Could you write out the opening lines of the data, word for word, stopping after the line that contains "COL = scene.collection"?

╭──

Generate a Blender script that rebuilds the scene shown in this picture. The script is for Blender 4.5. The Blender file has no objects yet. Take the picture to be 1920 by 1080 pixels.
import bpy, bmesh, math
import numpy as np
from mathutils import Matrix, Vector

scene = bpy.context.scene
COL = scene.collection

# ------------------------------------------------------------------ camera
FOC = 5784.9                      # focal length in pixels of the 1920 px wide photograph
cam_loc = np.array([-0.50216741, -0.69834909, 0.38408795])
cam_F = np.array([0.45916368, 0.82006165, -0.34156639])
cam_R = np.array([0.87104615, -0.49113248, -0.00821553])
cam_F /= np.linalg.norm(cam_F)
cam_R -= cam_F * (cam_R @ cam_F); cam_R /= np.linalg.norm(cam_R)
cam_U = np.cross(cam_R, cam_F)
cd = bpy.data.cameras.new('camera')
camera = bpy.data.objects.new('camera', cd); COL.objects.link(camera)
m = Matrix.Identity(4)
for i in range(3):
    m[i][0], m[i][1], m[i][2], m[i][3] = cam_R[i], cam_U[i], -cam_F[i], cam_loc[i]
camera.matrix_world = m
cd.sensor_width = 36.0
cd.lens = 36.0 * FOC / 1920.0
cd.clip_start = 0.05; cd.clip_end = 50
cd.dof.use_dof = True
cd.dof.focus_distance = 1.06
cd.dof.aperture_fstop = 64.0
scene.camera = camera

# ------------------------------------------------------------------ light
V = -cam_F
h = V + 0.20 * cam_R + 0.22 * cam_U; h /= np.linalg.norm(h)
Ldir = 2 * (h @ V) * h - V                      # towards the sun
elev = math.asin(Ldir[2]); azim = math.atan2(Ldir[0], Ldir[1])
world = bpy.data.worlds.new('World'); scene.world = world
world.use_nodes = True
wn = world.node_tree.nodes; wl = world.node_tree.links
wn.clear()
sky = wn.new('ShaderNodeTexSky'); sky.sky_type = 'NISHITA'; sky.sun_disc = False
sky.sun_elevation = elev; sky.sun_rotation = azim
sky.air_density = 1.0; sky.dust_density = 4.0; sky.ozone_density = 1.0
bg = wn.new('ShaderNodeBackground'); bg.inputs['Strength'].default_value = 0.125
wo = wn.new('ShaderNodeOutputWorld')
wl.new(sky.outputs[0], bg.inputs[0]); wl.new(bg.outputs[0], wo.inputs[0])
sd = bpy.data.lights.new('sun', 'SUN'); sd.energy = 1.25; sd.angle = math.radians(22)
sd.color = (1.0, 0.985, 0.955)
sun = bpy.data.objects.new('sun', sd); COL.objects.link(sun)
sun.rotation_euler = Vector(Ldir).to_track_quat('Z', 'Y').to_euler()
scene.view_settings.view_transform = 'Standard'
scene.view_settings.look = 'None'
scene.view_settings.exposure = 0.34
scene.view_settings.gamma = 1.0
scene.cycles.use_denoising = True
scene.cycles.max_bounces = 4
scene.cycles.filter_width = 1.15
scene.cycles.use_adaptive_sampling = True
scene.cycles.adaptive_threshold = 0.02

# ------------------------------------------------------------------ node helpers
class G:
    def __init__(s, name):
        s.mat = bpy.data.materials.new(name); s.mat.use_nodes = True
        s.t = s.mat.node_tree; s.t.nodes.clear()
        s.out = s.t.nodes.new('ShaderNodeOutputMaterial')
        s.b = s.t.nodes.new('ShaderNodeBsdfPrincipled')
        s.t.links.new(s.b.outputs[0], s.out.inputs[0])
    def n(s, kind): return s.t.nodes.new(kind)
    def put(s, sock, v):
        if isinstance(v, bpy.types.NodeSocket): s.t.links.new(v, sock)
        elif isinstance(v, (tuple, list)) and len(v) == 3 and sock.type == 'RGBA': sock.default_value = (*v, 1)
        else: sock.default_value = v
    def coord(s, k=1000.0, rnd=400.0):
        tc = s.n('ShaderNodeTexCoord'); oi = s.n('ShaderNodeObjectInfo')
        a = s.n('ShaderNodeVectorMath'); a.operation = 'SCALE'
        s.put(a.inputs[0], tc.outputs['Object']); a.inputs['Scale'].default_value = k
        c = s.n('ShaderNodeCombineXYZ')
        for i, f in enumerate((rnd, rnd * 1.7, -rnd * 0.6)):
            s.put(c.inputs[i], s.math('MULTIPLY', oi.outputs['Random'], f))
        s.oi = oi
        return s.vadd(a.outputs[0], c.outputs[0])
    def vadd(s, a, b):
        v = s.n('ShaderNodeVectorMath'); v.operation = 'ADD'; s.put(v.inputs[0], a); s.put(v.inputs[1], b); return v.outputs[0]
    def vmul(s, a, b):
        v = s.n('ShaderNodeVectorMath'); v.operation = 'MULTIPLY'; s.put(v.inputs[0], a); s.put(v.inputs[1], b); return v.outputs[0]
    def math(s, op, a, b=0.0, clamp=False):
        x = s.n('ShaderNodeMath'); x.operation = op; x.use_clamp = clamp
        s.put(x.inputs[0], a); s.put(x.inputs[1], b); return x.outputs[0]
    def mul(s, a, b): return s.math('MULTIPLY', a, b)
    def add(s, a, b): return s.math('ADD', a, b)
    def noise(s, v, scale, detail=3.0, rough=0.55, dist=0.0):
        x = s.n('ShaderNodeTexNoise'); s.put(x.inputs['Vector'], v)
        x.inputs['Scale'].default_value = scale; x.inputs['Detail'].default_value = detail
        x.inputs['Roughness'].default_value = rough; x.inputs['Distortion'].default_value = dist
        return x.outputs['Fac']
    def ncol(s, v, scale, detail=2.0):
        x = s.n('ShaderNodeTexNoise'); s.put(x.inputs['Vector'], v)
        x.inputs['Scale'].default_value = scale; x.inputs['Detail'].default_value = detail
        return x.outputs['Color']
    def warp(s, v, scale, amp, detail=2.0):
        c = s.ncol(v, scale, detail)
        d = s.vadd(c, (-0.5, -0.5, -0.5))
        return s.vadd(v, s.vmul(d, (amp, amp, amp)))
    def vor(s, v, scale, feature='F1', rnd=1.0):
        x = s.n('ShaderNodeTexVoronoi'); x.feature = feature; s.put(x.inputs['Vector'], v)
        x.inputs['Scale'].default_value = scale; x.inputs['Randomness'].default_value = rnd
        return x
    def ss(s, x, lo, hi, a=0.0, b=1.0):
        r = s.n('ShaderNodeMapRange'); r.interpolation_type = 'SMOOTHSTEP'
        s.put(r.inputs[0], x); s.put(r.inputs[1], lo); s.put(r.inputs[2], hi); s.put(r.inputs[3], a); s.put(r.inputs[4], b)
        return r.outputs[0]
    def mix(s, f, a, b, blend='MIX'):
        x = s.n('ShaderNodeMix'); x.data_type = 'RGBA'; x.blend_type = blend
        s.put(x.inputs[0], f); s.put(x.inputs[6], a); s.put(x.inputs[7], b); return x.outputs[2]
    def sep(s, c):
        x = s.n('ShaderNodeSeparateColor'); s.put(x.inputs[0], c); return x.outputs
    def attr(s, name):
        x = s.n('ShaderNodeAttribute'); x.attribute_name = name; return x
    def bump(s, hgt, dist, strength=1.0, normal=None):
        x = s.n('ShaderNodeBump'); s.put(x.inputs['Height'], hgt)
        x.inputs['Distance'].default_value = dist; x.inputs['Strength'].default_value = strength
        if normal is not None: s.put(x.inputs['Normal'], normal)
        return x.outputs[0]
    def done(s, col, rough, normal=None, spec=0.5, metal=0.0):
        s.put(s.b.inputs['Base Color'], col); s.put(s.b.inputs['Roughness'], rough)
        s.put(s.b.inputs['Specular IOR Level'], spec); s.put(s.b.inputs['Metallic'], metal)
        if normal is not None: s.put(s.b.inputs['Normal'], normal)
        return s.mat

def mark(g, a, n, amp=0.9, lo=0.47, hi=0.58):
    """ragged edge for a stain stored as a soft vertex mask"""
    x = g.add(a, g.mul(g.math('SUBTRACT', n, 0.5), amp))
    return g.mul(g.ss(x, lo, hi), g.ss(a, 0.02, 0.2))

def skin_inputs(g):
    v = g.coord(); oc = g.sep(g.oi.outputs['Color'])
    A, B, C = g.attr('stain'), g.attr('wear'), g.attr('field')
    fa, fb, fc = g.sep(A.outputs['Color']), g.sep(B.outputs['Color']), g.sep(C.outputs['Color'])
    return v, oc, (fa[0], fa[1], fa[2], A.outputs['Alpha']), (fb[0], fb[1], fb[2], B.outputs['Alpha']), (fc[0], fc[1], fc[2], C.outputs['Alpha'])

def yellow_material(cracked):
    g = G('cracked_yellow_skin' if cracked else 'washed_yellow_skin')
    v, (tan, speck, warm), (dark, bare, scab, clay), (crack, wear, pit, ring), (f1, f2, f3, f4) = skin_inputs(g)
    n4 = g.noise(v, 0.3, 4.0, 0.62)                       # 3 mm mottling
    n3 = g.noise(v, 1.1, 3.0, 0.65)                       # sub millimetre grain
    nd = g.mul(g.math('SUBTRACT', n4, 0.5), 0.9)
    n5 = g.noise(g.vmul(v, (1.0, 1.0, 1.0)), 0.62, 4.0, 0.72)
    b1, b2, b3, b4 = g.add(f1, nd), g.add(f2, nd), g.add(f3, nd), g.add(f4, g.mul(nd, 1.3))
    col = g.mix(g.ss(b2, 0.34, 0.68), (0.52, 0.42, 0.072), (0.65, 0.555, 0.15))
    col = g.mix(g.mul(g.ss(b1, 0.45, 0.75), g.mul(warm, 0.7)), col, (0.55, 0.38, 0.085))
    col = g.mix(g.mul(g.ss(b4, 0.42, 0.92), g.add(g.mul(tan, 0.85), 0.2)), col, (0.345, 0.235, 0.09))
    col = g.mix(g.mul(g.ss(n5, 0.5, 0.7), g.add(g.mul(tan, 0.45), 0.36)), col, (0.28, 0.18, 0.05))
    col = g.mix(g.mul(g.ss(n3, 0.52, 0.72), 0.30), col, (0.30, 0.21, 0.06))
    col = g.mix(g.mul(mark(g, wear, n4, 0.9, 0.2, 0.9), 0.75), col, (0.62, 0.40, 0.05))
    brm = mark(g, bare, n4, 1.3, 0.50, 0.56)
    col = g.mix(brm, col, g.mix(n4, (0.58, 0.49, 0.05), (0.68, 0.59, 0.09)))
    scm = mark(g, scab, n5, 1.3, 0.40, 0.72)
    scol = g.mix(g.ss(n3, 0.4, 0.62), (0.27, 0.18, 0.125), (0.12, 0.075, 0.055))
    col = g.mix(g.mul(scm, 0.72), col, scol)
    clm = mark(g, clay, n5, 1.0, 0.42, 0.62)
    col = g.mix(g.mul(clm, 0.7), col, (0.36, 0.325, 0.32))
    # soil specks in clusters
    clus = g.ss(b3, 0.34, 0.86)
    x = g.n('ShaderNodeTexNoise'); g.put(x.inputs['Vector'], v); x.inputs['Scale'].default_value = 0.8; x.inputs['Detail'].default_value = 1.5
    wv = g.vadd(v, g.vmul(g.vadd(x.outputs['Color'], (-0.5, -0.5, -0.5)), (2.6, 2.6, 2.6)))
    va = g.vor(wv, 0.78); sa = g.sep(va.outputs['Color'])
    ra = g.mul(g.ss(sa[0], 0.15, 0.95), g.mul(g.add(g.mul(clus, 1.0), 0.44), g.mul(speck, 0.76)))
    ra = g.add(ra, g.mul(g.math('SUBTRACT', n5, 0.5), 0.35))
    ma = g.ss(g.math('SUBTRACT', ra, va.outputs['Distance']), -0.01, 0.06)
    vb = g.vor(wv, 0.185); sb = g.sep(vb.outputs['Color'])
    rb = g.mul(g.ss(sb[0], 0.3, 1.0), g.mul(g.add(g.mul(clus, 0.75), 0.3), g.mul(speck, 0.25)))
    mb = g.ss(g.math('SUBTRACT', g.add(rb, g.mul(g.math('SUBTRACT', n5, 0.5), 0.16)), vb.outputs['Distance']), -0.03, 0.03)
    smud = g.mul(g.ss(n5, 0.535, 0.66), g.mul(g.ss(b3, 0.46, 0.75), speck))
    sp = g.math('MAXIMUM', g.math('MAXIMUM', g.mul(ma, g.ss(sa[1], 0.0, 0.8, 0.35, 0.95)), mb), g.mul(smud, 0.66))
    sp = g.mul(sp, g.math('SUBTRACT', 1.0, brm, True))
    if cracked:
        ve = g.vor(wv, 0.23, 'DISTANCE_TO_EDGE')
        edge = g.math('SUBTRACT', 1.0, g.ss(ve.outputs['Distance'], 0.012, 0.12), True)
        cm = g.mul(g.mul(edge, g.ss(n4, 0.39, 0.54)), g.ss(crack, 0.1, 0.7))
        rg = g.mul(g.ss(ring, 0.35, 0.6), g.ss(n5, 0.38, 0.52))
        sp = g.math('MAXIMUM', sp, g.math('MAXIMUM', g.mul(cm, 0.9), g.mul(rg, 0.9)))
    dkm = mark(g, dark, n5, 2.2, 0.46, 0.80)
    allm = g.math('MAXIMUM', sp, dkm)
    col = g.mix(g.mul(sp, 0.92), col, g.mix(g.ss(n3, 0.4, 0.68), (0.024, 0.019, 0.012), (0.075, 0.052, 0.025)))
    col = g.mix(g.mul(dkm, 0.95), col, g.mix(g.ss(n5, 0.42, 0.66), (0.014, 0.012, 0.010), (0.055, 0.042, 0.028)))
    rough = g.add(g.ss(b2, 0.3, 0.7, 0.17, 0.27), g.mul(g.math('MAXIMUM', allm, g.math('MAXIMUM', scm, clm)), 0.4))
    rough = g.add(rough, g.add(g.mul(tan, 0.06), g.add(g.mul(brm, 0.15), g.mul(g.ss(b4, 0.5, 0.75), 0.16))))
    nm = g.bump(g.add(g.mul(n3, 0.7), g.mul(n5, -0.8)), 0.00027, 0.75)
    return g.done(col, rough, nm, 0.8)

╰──

- FINAL RESULT:
Generate a Blender script that rebuilds the scene shown in this picture. The script is for Blender 4.5. The Blender file has no objects yet. Take the picture to be 1920 by 1080 pixels.
import bpy, bmesh, math
import numpy as np
from mathutils import Matrix, Vector

scene = bpy.context.scene
COL = scene.collection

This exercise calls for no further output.